The 38-year-old chef ponders how much better going to a incredible, out-of-the-way restaurant in the time before the iPhone – an era before we “openly started imposing our experiences on the whole world and depriving our fellow humans of much of the pleasure of discovery that is, and has been, such an important factor in motivating our species into development.”

“There are fortunately a few things that are still impossible to experience before you actually experience them yourself,” he goes on. “Having kids, for example. Even if you have read parenting books and even if your friends have bombarded your Instagram feed with baby pics and heartfelt accounts of what it felt like to receive their little bundle of joy, the feeling you experience when first holding your baby is one that you won’t experience even a little until you are actually there.”

That singular experience doesn’t end when the kids begin to walk and talk. In Joel Meyerowitz’s two-volume monograph, Taking My Time, author Francesco Zanot describes Meyerowitz’s touching documentary (and accompanying limited-edition comic), Pop, which focuses on the photographer’s relationship with his father, Hy Meyerowitz. The 80-minute film was shot in 1995, when Hy was suffering from Alzheimer’s. In the film Joel, Hy and Joel’s son Sasha take a road trip from Hy’s home in Fort Lauderdale to Hy’s old family home in the Bronx.

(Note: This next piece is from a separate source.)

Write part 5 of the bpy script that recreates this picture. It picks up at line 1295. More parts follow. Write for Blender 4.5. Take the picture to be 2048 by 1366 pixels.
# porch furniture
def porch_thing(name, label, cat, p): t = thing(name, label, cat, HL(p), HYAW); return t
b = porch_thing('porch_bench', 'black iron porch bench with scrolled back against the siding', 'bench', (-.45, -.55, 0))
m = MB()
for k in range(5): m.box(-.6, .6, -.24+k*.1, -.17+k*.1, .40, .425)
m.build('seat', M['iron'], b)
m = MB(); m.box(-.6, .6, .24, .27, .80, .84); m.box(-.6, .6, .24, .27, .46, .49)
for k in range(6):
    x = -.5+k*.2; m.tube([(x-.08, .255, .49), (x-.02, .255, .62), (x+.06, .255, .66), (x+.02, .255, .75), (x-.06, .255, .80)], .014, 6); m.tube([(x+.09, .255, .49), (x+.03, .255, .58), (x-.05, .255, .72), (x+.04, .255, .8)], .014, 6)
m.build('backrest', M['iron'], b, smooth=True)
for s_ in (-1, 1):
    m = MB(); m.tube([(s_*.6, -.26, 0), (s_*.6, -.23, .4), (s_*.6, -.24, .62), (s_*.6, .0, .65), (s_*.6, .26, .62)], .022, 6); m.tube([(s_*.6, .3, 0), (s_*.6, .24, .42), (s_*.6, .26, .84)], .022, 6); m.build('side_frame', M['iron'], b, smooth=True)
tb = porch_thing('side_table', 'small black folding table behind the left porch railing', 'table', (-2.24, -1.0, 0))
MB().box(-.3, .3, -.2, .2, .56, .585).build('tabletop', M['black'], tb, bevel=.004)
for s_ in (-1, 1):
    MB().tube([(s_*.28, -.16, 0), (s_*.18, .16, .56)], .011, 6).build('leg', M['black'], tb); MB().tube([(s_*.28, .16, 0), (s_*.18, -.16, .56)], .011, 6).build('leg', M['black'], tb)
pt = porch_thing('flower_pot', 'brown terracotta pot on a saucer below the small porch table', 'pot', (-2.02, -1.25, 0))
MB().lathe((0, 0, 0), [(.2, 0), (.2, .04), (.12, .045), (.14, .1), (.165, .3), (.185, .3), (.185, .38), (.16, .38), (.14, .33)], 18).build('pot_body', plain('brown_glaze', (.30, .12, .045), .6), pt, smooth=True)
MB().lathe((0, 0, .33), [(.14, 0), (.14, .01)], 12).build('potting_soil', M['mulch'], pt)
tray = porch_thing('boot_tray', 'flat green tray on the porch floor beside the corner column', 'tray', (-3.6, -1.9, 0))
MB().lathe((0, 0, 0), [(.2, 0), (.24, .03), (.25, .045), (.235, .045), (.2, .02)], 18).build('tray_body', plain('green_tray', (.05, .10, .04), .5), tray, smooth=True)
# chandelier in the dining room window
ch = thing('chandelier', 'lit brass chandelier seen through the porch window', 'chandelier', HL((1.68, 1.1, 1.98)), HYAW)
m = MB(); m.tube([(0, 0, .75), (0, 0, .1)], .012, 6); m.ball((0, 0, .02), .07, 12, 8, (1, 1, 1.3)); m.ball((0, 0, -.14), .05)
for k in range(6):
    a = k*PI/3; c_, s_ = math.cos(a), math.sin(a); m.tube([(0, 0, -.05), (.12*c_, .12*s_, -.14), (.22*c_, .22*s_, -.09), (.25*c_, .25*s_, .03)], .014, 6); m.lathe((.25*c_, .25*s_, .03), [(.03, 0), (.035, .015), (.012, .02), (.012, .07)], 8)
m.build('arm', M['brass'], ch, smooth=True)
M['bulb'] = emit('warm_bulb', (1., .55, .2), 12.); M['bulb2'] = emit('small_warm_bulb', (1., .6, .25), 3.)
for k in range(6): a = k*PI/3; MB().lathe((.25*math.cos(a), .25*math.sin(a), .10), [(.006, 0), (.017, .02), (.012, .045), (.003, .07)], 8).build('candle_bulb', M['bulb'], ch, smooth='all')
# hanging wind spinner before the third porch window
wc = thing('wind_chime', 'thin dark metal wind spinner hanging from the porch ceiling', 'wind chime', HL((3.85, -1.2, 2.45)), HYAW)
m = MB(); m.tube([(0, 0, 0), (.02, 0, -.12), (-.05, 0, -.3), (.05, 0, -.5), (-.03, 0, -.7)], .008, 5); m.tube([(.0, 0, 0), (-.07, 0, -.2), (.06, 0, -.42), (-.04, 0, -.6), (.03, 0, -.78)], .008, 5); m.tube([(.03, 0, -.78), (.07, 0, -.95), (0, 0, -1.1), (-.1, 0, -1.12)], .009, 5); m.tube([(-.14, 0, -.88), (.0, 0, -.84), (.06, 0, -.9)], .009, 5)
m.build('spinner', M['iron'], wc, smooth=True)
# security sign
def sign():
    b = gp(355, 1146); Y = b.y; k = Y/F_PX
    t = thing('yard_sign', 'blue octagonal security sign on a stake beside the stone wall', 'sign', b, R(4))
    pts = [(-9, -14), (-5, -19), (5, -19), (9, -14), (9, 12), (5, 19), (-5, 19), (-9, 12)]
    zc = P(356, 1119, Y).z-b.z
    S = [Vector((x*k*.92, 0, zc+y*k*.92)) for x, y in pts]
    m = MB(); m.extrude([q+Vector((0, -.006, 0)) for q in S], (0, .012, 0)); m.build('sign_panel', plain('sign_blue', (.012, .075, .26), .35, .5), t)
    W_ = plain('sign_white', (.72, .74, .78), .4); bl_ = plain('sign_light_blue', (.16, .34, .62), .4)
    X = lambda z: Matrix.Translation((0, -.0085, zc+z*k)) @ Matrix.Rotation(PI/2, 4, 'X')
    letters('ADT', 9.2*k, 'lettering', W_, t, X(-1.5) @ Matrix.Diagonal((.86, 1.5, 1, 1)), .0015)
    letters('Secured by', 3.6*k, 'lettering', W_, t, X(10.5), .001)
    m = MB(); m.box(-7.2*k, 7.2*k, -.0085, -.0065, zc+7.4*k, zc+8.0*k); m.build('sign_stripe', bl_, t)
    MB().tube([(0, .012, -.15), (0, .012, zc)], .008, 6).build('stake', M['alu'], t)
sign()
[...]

Pages from Pop by Joel Meyerowitz, as featured in Taking My Time

“The faint hope is that Pop might still be able to recognise the neighbourhood in which he had spent most of his life, that he might benefit from returning to where he was once regarded as the ‘Mayor of the Block’” writes Zanot. The film, which was included as a DVD in early editions of Taking My Time, and is now available to watch online, “is first and foremost the loving tribute of a son to a father,” writes Zanot.

“Hy Meyerowitz is unquestionably the star of this road movie,” writes Zanot, “an eighty-seven-year-old capable of joking in front of the camera with the same defiant spirit he had once enchanted audiences in the Borscht Belt hotels with his Charlie Chaplin imitations.” Ultimately, the key audience for Hy remains his family. Towards the end of the film, Hy reflects on his life, lamenting that neither his mother nor his wife truly understood him or “saw” him.

“He cries, ‘No one saw me,’” writes Zanot. “And Joel replies, ‘We saw you Pop; your boys saw you. Hy finally grasps what his son is saying and exclaims the words that lie at the heart of the film: ‘YOU SAW POPPA!’’ On father’s day, what poppa could ask for more?